O ideal do cavaleiro, o ideal do servo, é exatamente esse. Anular-se, esquecer de si mesmo, em prol do outro. João Batista falava a respeito de Jesus: “é preciso que ele cresça, e que eu diminua.”

Nenhum ser humano é uma ilha. Ninguém se vale sozinho. Se o homem se valesse sozinho, jamais teríamos nos juntado e constituído sociedade. Nem mesmo o argumento do sexo seria suficiente. O reino animal está repleto de seres que se unem apenas para a cópula e depois nunca mais. A despeito de muitas pessoas fazerem mais ou menos a mesma coisa, vocês entenderam o que eu quis dizer. Uma das piores coisas que você pode fazer com alguém é deixá-lo sozinho consigo mesmo por muito tempo. Depois de um tempo, é verdadeiramente insuportável.

O outro nos salva, e nos salva de nós mesmos. Nos salva da nossa miséria, da nossa incompletude, enfim, nos embriaga consigo. O outro é viciante, necessário, sagrado. E quando adicionamos amor à equação, tudo fica perfeito.
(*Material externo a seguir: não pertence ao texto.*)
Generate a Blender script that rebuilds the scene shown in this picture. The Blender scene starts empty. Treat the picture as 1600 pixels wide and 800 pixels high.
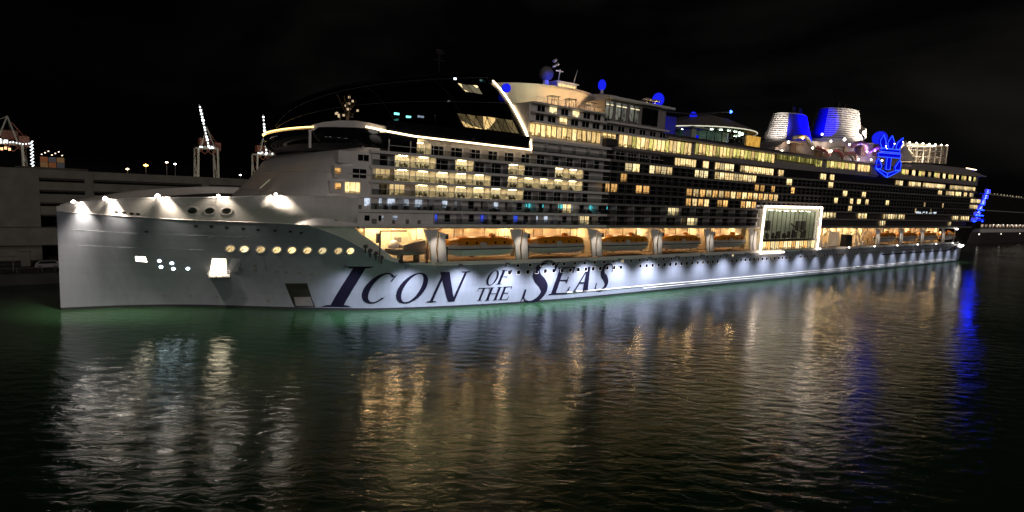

Vejo muitas pessoas procurando mil fatores no outro, para “dar um chance”. Fulano tem que ser bonito, cicrana tem que gostar de tal estilo musical. Tanta discussão fútil, e esquecem do essencial. Tantas exigências, como se alguém afinal de contas fosse grandes coisas nessa vida. Tira o carro e a grana do perfeitinho, e quero ver se ele não é só mais um miserável andando sem rumo nas estradas da vida. Luis Fernando Veríssimo afirma, e eu concordo com ele, que todo ser humano pode, por mais rico e cheio de adereços e acessórios que possua, ser facilmente reduzido ao seu “idiota essencial”, basta você colocar ele na frente de uma arma, ou atrás de uma mulher.



Em última análise, muitas vezes vamos ao outro porque o outro nos permite ver a nós mesmos, não como os babacas que sabemos que somos, mas como alguma outra coisa. Afinal, se aquela pessoa maravilhosa foi capaz de gostar da gente, talvez a gente não seja tão ruim assim. O encontro com o outro é encontrar com um outro eu, um eu que vale a pena olhar no espelho todos os dias e, para variar, se sentir bem por estar vivo.

O amor realmente é fundamental para a humanidade. Se não existisse o amor, nós nem existiríamos, para início de conversa, pelo menos se você é cristão. Se você é ateu, bom...nós existiríamos, mas sem amor e sem possibilidade de vida eterna ao mesmo tempo, vocês hão de convir comigo que muito antes de a gente nascer nossos ancestrais iriam simplesmente concluir que simplesmente não valia a pena estar vivo e teriam se matado há muito tempo.

Ou seja, sem amor até mesmo este texto não existiria. Com tudo o que isso implica.



Moral da história: larguem de frescura e comecem a se amar.